SHORT TASK
The lines from the top of the material below through the line containing "COL = SC.collection" are to be printed exactly, with pictures omitted.

DATA SHOWN
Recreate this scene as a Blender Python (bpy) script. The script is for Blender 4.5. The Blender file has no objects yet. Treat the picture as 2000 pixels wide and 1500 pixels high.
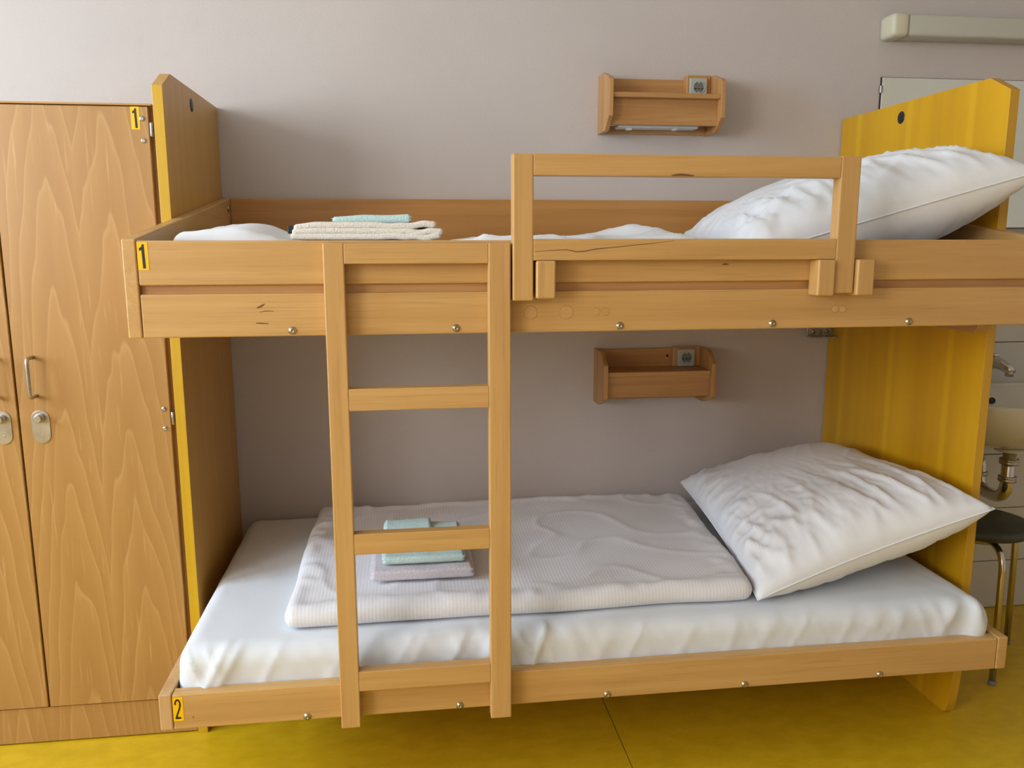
import bpy, bmesh, math, random
from mathutils import Vector, Matrix, noise
random.seed(7)
SC = bpy.context.scene
COL = SC.collection

# ------------------------------------------------------------------ camera
F_PX = 1600.0
yaw, pitch, roll = (math.radians(a) for a in (7.4476, 9.8399, -0.0809))
fw = Vector((math.sin(yaw)*math.cos(pitch), math.cos(yaw)*math.cos(pitch), -math.sin(pitch)))
rt = Vector((math.cos(yaw), -math.sin(yaw), 0)); up = rt.cross(fw)
rt, up = rt*math.cos(roll)+up*math.sin(roll), -rt*math.sin(roll)+up*math.cos(roll)
cam_d = bpy.data.cameras.new('camera'); cam = bpy.data.objects.new('camera', cam_d); COL.objects.link(cam)
cam_d.sensor_width = 36; cam_d.lens = F_PX*36/2000; cam_d.clip_start = .05
M = Matrix((( rt.x, up.x, -fw.x, .5621), (rt.y, up.y, -fw.y, -2.7434), (rt.z, up.z, -fw.z, 1.3243), (0, 0, 0, 1)))
cam.matrix_world = M
SC.camera = cam

# ------------------------------------------------------------------ light and exposure
ROOM = dict(x0=-2.3, x1=3.6, y0=-4.6, y1=0.0, z1=2.75)
WINS = [dict(y0=-2.15, y1=-.75, z0=1.15, z1=2.60, watts=92, col=(.67, .83, 1)),       # opening in the left wall, out of view
        dict(y0=-4.35, y1=-2.75, z0=1.15, z1=2.60, watts=92, col=(1, .97, .94))]  # second opening and light added out of view for warm frontal fill
w = bpy.data.worlds.new('sky'); SC.world = w; w.use_nodes = True
w.node_tree.nodes['Background'].inputs[0].default_value = (.72, .84, 1, 1)
w.node_tree.nodes['Background'].inputs[1].default_value = 1.2
for W_ in WINS:
    ld = bpy.data.lights.new('window_daylight', 'AREA'); ld.shape = 'RECTANGLE'
    ld.size = W_['y1']-W_['y0']; ld.size_y = W_['z1']-W_['z0']; ld.energy = W_['watts']; ld.color = W_['col']
    lo = bpy.data.objects.new('window_daylight', ld); COL.objects.link(lo)
    lo.location = (ROOM['x0']-.16, (W_['y0']+W_['y1'])/2, (W_['z0']+W_['z1'])/2)
    lo.rotation_euler = (math.radians(90), 0, math.radians(-90))
vs = SC.view_settings
vs.view_transform = 'Standard'; vs.look = 'None'; vs.gamma = 1; vs.use_curve_mapping = False; vs.exposure = 0.34

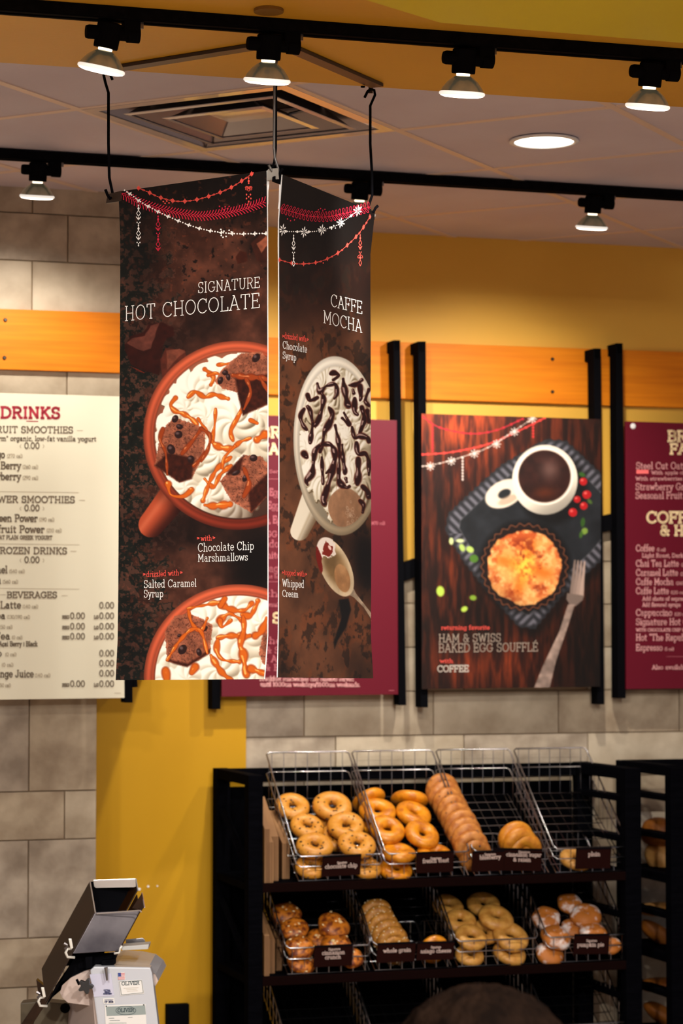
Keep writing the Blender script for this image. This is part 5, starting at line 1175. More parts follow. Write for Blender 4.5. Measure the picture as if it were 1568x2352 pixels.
# ------------------------------------------------------------------ bagels and buns
BR = random.Random(11)
def ringmesh(name, m, R=.60, r=.40, flat=.80, amp=.05, seed=0, nu=32, nv=16, twist=False):
    rr = random.Random(seed); ph = [rr.uniform(0, 6.28) for _ in range(6)]
    mb = MB(); vs = []; fs = []
    for i in range(nu):
        u = 2 * math.pi * i / nu; k = 1 + amp * math.sin(2 * u + ph[0]) + amp * .6 * math.sin(3 * u + ph[1]); cr = R * (1 + amp * .5 * math.sin(2 * u + ph[2]))
        for j in range(nv):
            v = 2 * math.pi * j / nv; q = r * k * (1 + .03 * math.sin(3 * u + 2 * v + ph[3]))
            vs.append(Vector(((cr + q * math.cos(v)) * math.cos(u), (cr + q * math.cos(v)) * math.sin(u), q * math.sin(v) * flat)))
            fs.append((i * nv + j, ((i + 1) % nu) * nv + j, ((i + 1) % nu) * nv + (j + 1) % nv, i * nv + (j + 1) % nv))
    o = mb.add(vs, fs).build(name, m, None, True); return o, vs
def bunmesh(name, m, seed=0, n=12, seg=28, h=.55):
    rr = random.Random(seed); ph = [rr.uniform(0, 6.28) for _ in range(4)]; vs = []; fs = []
    for i in range(n + 1):
        t = -math.pi / 2 + math.pi * i / n
        for j in range(seg):
            u = 2 * math.pi * j / seg; q = math.cos(t) * (1 + .04 * math.sin(2 * u + ph[0]) + .03 * math.sin(5 * u + ph[1])); z = math.sin(t) * h
            if z > 0: z += -.14 * math.exp(-(q / .22) ** 2) + .03 * math.sin(3 * u + ph[2]) * q
            vs.append(Vector((q * math.cos(u), q * math.sin(u), z)))
    for i in range(n):
        for j in range(seg): fs.append((i * seg + j, i * seg + (j + 1) % seg, (i + 1) * seg + (j + 1) % seg, (i + 1) * seg + j))
    return MB().add(vs, fs).build(name, m, None, True), vs
def bits(par, vs, m, name, n, size, seed, up=True, flatk=1.0):
    rr = random.Random(seed); mb = MB()
    c = [v for v in vs if (v.z > .02 or not up)]
    for _ in range(n):
        p = rr.choice(c); s = size * rr.uniform(.7, 1.4); a = rr.uniform(0, 6.28); X = Vector((math.cos(a), math.sin(a), 0)) * s * 1.3; Y = Vector((-math.sin(a), math.cos(a), 0)) * s * .8; Z = EZ * s * .8 * flatk
        mb.add([p + X, p + Y, p - X, p - Y, p + Z, p - Z], [(0, 1, 4), (1, 2, 4), (2, 3, 4), (3, 0, 4), (1, 0, 5), (2, 1, 5), (3, 2, 5), (0, 3, 5)])
    o = mb.build(name, m, par, recalc=False); tag(o, kind='stuff'); return o
MB1 = mat('bagel_pale_crust', (218, 152, 54), .45, col2=(192, 118, 28), scale=5, lo=.3, hi=.8, coat=.15)
MB2 = mat('bagel_amber_crust', (226, 144, 18), .4, col2=(168, 84, 12), scale=2.4, lo=.42, hi=.75, coat=.25)
MB3 = mat('bagel_rosy_crust', (206, 136, 62), .5, col2=(170, 98, 36), scale=3, coat=.1)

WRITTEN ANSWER
Recreate this scene as a Blender Python (bpy) script. The script is for Blender 4.5. The Blender file has no objects yet. Treat the picture as 2000 pixels wide and 1500 pixels high.
import bpy, bmesh, math, random
from mathutils import Vector, Matrix, noise
random.seed(7)
SC = bpy.context.scene
COL = SC.collection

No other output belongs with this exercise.